Heric v. Christensen

306 P.2d 769 | Nev. | 1957

306 P.2d 769 (1957)

Jack C. HERIC, a/k/a J.C. Heric, Appellant,
v.
Roy J. CHRISTENSEN, d/b/a Peavine Transfer & Wholesale Co., Respondent.

No. 3900.

Supreme Court of Nevada.

February 7, 1957.

Oliver C. Custer, John E. Gabrielli, Reno, for appellant.

Goldwater, Taber & Hill, Reno, for respondent.

PER CURIAM.

This is an appeal from a judgment based upon a verdict for defendant in a rear-end collision case. Appellant contends that there was no evidence to support the verdict. Defendant testified that plaintiff was driving south on South Virginia Street in Reno and that defendant was following in a pickup truck; that he had been following behind plaintiff for several blocks, maintaining a distance of some 15 to 20 feet from plaintiff, both cars traveling at a speed of about 20 miles per hour; that suddenly and without hand signal or other warning plaintiff came to an abrupt stop and defendant's pickup struck his car, with very little force, as defendant applied his brakes, which were in very good condition. Plaintiff's version is that he had stopped behind a line of cars waiting for a mechanical stop light to change, had sat there and relaxed from 10 to 15 seconds and was then struck in the rear. We thus have a direct conflict in the testimony as to the manner in which the accident occurred. The jury apparently rejected plaintiff's version of what caused the accident and rejected the facts testified to by plaintiff in support of that version. It apparently found either that plaintiff's unindicated sudden and abrupt stop was the proximate cause of the collision or that it was negligence on the part of plaintiff contributing thereto. It is also conceivable that it found that the accident was unavoidable. In any of such events its conclusion was a factual one, with substantial support in the evidence, much of which we have not found it necessary to recite. See extended Annotation 29 A.L.R.2d 5 under title "Sudden or unsignaled *770 stop or slowing of motor vehicle as negligence."

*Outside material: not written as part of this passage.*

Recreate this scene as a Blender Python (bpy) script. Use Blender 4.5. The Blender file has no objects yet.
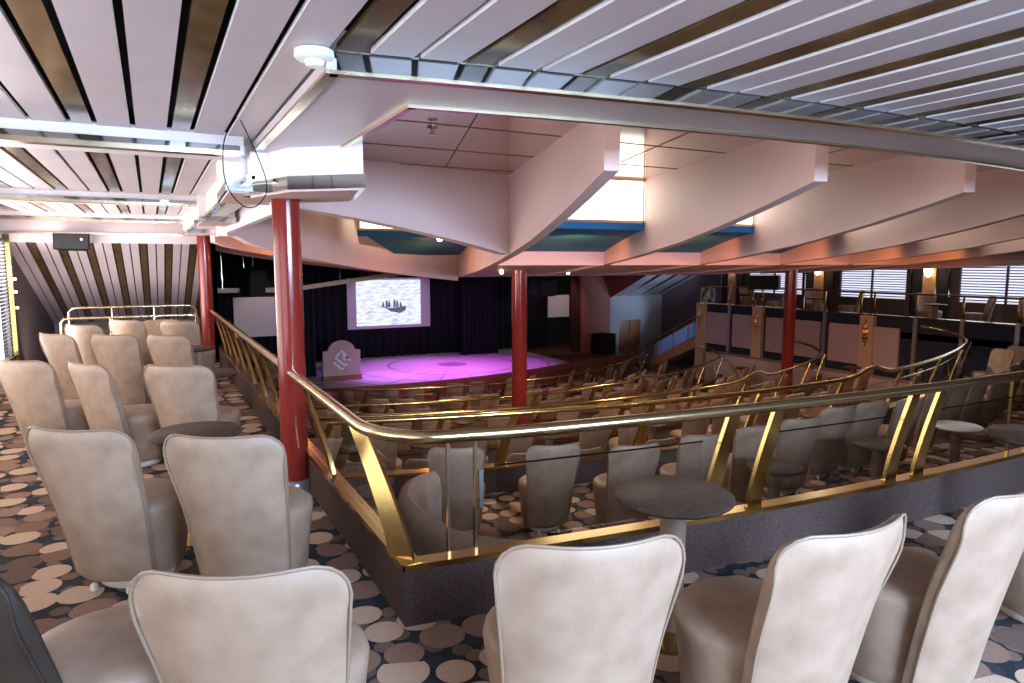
import bpy, math, random
from mathutils import Vector
R = random.Random(7)
PI = math.pi
sc = bpy.context.scene
COL = sc.collection

# ------------------------------------------------------------------ materials
def mat(name, col=(.5, .5, .5), rough=.5, metal=0., **k):
    m = bpy.data.materials.new(name); m.use_nodes = True
    b = m.node_tree.nodes['Principled BSDF']
    b.inputs['Base Color'].default_value = (*col, 1)
    b.inputs['Roughness'].default_value = rough
    b.inputs['Metallic'].default_value = metal
    if 'coat' in k: b.inputs['Coat Weight'].default_value = k['coat']
    if 'spec' in k: b.inputs['Specular IOR Level'].default_value = k['spec']
    if 'emit' in k:
        b.inputs['Emission Color'].default_value = (*k['emit'], 1)
        b.inputs['Emission Strength'].default_value = k['strength']
    return m

def nd(m, t, **k):
    n = m.node_tree.nodes.new(t)
    for a, v in k.items():
        if a in n.inputs.keys(): n.inputs[a].default_value = v
        else: setattr(n, a, v)
    return n

def lk(m, a, b): m.node_tree.links.new(a, b)

def ramp(m, fac, stops, interp='LINEAR'):
    n = nd(m, 'ShaderNodeValToRGB'); n.color_ramp.interpolation = interp
    e = n.color_ramp.elements
    while len(e) < len(stops): e.new(.5)
    for i, (p, c) in enumerate(stops):
        e[i].position = p; e[i].color = (*c, 1)
    lk(m, fac, n.inputs['Fac']); return n.outputs['Color']

def mottle(m, c1, c2, scale, detail=4, bump=0., bscale=None, coord='pos'):
    if coord == 'pos': v = nd(m, 'ShaderNodeNewGeometry').outputs['Position']
    else: v = nd(m, 'ShaderNodeTexCoord').outputs['Object']
    n = nd(m, 'ShaderNodeTexNoise', Scale=scale, Detail=detail); lk(m, v, n.inputs['Vector'])
    b = m.node_tree.nodes['Principled BSDF']
    lk(m, ramp(m, n.outputs['Fac'], [(.32, c1), (.68, c2)]), b.inputs['Base Color'])
    if bump:
        n2 = nd(m, 'ShaderNodeTexNoise', Scale=bscale or scale * 3, Detail=3); lk(m, v, n2.inputs['Vector'])
        bp = nd(m, 'ShaderNodeBump', Strength=bump, Distance=.01)
        lk(m, n2.outputs['Fac'], bp.inputs['Height']); lk(m, bp.outputs['Normal'], b.inputs['Normal'])
    return m

M = {}
M['leather'] = mottle(mat('chair leather', rough=.5, spec=.45), (.245, .160, .105), (.325, .222, .152), 9, 5, .12, 160, 'obj')
M['leather_shade'] = mottle(mat('shaded chair back', rough=.6, spec=.2), (.028, .019, .014), (.040, .028, .021), 9, 5, .1, 160, 'obj')  # shade on the corner chair's back, put into the leather colour
M['piping'] = mat('chair piping', (.23, .155, .105), .45)
M['plinth'] = mat('chair plinth', (.72, .64, .52), .35)
M['table_top'] = mottle(mat('brown table top', rough=.45, spec=.18), (.050, .029, .020), (.080, .050, .036), 26, 5, 0, None, 'obj')
M['pedestal'] = mat('table pedestal', (.20, .135, .10), .45)
M['brass'] = mat('polished brass', (.50, .34, .12), .2, 1.)
M['brass_light'] = mat('pale brass', (.66, .55, .36), .2, 1.)
M['rail'] = mat('handrail brass', (.60, .47, .25), .2, 1.)
M['chrome'] = mat('mirror trim', (.50, .51, .50), .08, 1.)
M['white_trim'] = mat('white lacquer', (.80, .74, .74), .4)
M['slat'] = mottle(mat('lilac ceiling slat', rough=.42), (.52, .435, .465), (.565, .48, .505), 2.2, 3)
M['slat_edge'] = mat('slat', (.62, .50, .50), .42)
M['lit_edge'] = mat('lit slat edge', (.88, .86, .88), .35)  # daylight catching the slat sides, painted in as white
M['mirror'] = mottle(mat('bronze mirror strip', rough=.16, metal=.65), (.15, .090, .035), (.34, .23, .11), 5, 6)
M['black'] = mat('black void', (.006, .006, .008), .8)
M['pink'] = mottle(mat('pink ceiling paint', rough=.55), (.63, .445, .41), (.66, .47, .435), 1.5, 2)
M['blue'] = mat('deep blue paint', (.020, .135, .29), .6, spec=.2)
M['navy'] = mat('navy carpet wall', (.010, .014, .035), .8)
M['red'] = mat('oxblood lacquer', (.20, .020, .013), .16, spec=.4)
M['kerb'] = mottle(mat('mauve carpet wall', rough=.95, spec=.1), (.044, .027, .022), (.10, .066, .055), 130, 3, .5, 220)
M['tier_wall'] = mottle(mat('tier wall carpet', rough=.95), (.06, .045, .05), (.11, .085, .085), 110, 3)
M['grey_wall'] = mat('grey wall', (.26, .26, .29), .6)
M['dark_wall'] = mat('dark brown wall', (.10, .075, .075), .7)
M['peach'] = mat('pale pink wall panel', (.42, .31, .30), .6)
M['tan'] = mat('tan pilaster', (.50, .33, .19), .5)
M['redwall'] = mat('red brown wall', (.23, .055, .035), .6)
M['curtain'] = mat('black velvet', (.004, .004, .006), .85)
M['redcurtain'] = mat('dark red velvet', (.07, .010, .010), .85)
M['speaker'] = mat('black cabinet', (.006, .006, .007), .6, spec=.2)
M['grille'] = mottle(mat('speaker grille', rough=.6), (.006, .006, .007), (.012, .012, .013), 120, 2)
M['white_plastic'] = mat('white plastic', (.85, .84, .78), .35)
M['screen_blank'] = mat('blank screen', (.52, .44, .44), .7)
M['bezel'] = mat('screen surround', (.60, .54, .58), .6)
M['wood'] = mottle(mat('brown wood', rough=.35), (.17, .06, .022), (.24, .095, .035), 6, 4)
M['board'] = mat('beige board', (.50, .33, .28), .6)
M['emblem'] = mat('white emblem', (.82, .74, .78), .5)
M['steel'] = mat('steel', (.55, .55, .57), .25, 1.)
M['stringer'] = mat('stair stringer', (.36, .15, .06), .5)
M['post_grey'] = mat('grey satin post', (.30, .28, .28), .35, .6)
M['cable'] = mat('black cable', (.004, .004, .004), .9, spec=.0)
M['ceil_gloss'] = mat('polished pink ceiling panel', (.60, .43, .40), .10, .5)
M['seam'] = mat('ceiling seam', (.10, .07, .07), .6)
M['lamp_white'] = mat('lit panel', (.9, .9, .85), .5, emit=(1., .95, .80), strength=3.6)
M['bulb'] = mat('lit bulb', (1, 1, .9), .4, emit=(1., .85, .6), strength=60.)
M['sconce'] = mat('lit sconce', (1, .9, .7), .4, emit=(1., .70, .35), strength=9.)
M['daylight'] = mat('bright daylight outside', (.8, .85, 1.), .5, emit=(.72, .78, 1.), strength=1.15)
M['daylight2'] = mat('bright daylight at window', (.8, .85, 1.), .5, emit=(.85, .92, 1.), strength=5.)
M['blind'] = mat('dark blind slat', (.10, .075, .085), .5)
M['blind_white'] = mat('white blind slat', (.75, .72, .70), .5)
M['lit_top'] = mat('lit table top', (.78, .80, .84), .3)  # strong light on one table top, put into its colour

# carpet with touching discs
def carpet():
    m = mat('disc carpet', rough=.95, spec=.2)
    b = m.node_tree.nodes['Principled BSDF']
    pos = nd(m, 'ShaderNodeNewGeometry').outputs['Position']
    v = nd(m, 'ShaderNodeTexVoronoi', voronoi_dimensions='2D', Scale=5.0, Randomness=.5)
    lk(m, pos, v.inputs['Vector'])
    sep = nd(m, 'ShaderNodeSeparateColor'); lk(m, v.outputs['Color'], sep.inputs[0])
    disc = ramp(m, sep.outputs[0], [(0, (.52, .355, .25)), (.44, (.20, .115, .08)), (.62, (.26, .155, .11)), (.84, (.14, .085, .065))], 'CONSTANT')
    rad = nd(m, 'ShaderNodeMath', operation='MULTIPLY_ADD'); rad.inputs[1].default_value = .14; rad.inputs[2].default_value = .40
    lk(m, sep.outputs[1], rad.inputs[0])
    lt = nd(m, 'ShaderNodeMath', operation='LESS_THAN'); lk(m, v.outputs['Distance'], lt.inputs[0]); lk(m, rad.outputs[0], lt.inputs[1])
    # smaller gap-filling discs
    v2 = nd(m, 'ShaderNodeTexVoronoi', voronoi_dimensions='2D', Scale=9.5, Randomness=.8)
    lk(m, pos, v2.inputs['Vector'])
    s2 = nd(m, 'ShaderNodeSeparateColor'); lk(m, v2.outputs['Color'], s2.inputs[0])
    d2 = ramp(m, s2.outputs[0], [(0, (.030, .036, .044)), (.35, (.13, .08, .06)), (.7, (.17, .11, .085))], 'CONSTANT')
    l2 = nd(m, 'ShaderNodeMath', operation='LESS_THAN'); l2.inputs[1].default_value = .42; lk(m, v2.outputs['Distance'], l2.inputs[0])
    bg = nd(m, 'ShaderNodeMix', data_type='RGBA'); bg.inputs[6].default_value = (.020, .024, .030, 1)
    lk(m, l2.outputs[0], bg.inputs[0]); lk(m, d2, bg.inputs[7])
    mx = nd(m, 'ShaderNodeMix', data_type='RGBA')
    lk(m, lt.outputs[0], mx.inputs[0]); lk(m, bg.outputs[2], mx.inputs[6]); lk(m, disc, mx.inputs[7])
    n = nd(m, 'ShaderNodeTexNoise', Scale=140., Detail=2.); lk(m, pos, n.inputs['Vector'])
    mul = nd(m, 'ShaderNodeMix', data_type='RGBA', blend_type='MULTIPLY'); mul.inputs[0].default_value = .6
    lk(m, mx.outputs[2], mul.inputs[6]); lk(m, ramp(m, n.outputs['Fac'], [(.3, (.6, .6, .6)), (.7, (1.25, 1.25, 1.25))]), mul.inputs[7])
    lk(m, mul.outputs[2], b.inputs['Base Color'])
    bp = nd(m, 'ShaderNodeBump', Strength=.4, Distance=.008); lk(m, n.outputs['Fac'], bp.inputs['Height']); lk(m, bp.outputs['Normal'], b.inputs['Normal'])
    return m
M['carpet'] = carpet()

def glassmat(name, tint, refl):
    m = bpy.data.materials.new(name); m.use_nodes = True
    nt = m.node_tree; nt.nodes.clear()
    o = nd(m, 'ShaderNodeOutputMaterial'); t = nd(m, 'ShaderNodeBsdfTransparent'); g = nd(m, 'ShaderNodeBsdfGlossy')
    t.inputs['Color'].default_value = (*tint, 1); g.inputs['Roughness'].default_value = .02
    f = nd(m, 'ShaderNodeLayerWeight'); f.inputs['Blend'].default_value = .5
    pw = nd(m, 'ShaderNodeMath', operation='POWER'); pw.inputs[1].default_value = 4.; lk(m, f.outputs['Facing'], pw.inputs[0])
    ad = nd(m, 'ShaderNodeMath', operation='MULTIPLY_ADD'); ad.inputs[1].default_value = .30; ad.inputs[2].default_value = refl; lk(m, pw.outputs[0], ad.inputs[0])
    x = nd(m, 'ShaderNodeMixShader'); lk(m, ad.outputs[0], x.inputs[0]); lk(m, t.outputs[0], x.inputs[1]); lk(m, g.outputs[0], x.inputs[2])
    lk(m, x.outputs[0], o.inputs['Surface']); return m
M['glass'] = glassmat('clear glass', (.93, .92, .90), .025)
M['blue_glass'] = mat('frosted blue glass', (.22, .32, .62), .15)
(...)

Appellant also assigns as error the court's refusal to instruct the jury that if the defendant was not operating his vehicle in such manner that it could be stopped within a reasonable distance before striking objects in front, or that if defendant's vehicle was not equipped with proper brakes in compliance with statute and that such failure was approximately the cause of the accident, it should find for plaintiff. Defendant had pleaded contributory negligence as a defense, and the requested instruction would have denied such defense out of hand. It was properly refused.

Affirmed with costs.

BADTM C. J., and EATHER and MERRILL, JJ., concur.